Deux heures de dialogue de sourd, et plusieurs jours de négociations 

Dans le camp écologiste, plusieurs élues, comme la coprésidente du groupe, Caroline Zorn ou l'adjointe à la culture, Anne Mistler, ont fait valoir qu'elles avaient été blessées par le fait que, suite au rejet de la résolution du 22 mars, des commentaires avaient pu jeter le doute sur leur engagement dans la lutte contre l'antisémitisme. Bref, le sentiment de gêne est général.

Pendant les négociations cette semaine, Alain Fontanel et Jean-Philippe Vetter avaient également déposé un texte de motion reprenant celle adoptée par le conseil municipal de Schiltigheim, tandis que Catherine Trautmann proposait, à son tour, un texte pour faire bouger les lignes.

Mais, après plus de deux heures de dialogue de sourds, et plusieurs jours de négociations dignes « d'un concile », selon les mots de Catherine Trautmann, la maire s'est résolue, faute de consensus, à mettre au vote, après une ultime interruption de séance, le texte résultat des négociations non abouties, ainsi que les deux autres textes.

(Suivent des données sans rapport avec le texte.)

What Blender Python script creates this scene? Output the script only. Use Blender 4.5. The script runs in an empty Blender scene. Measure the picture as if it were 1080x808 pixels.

Les élus ont décidé de ne pas s'opposer au(x) texte(s), n'ayant pas leur assentiment afin d'éviter le spectacle de votes de rejet comme lors de la séance du 22 mars, les uns et les autres ne prenant pas part aux votes selon les motions.

Donc les trois textes ont été adoptés en trois votes successifs. Celui présenté par la maire et qui contient un plan d'actions contre l'antisémitisme, avec 46 voix du groupe écologiste et citoyen. Celui de Catherine Trautmann avec les 15 voix socialistes et des groupes LR et LaREM. Enfin, celui de Jean-Philippe Vetter et Alain Fontanel avec les 15 voix LR, LaREM et PS (et une voix contre).

Juridiquement, le conseil municipal de Strasbourg a donc adopté les deux motions reprenant le travail dans son entier de l'IHRA sur la lutte contre l'antisémitisme, mais aussi la motion qui s'en tient aux lignes de la définition, mais qui ajoute un plan d'actions concrètes.

La définition de l'IHRA devrait être soumise au vote du conseil de l'Eurométropole ce vendredi. Avec un nouveau débat en perspective.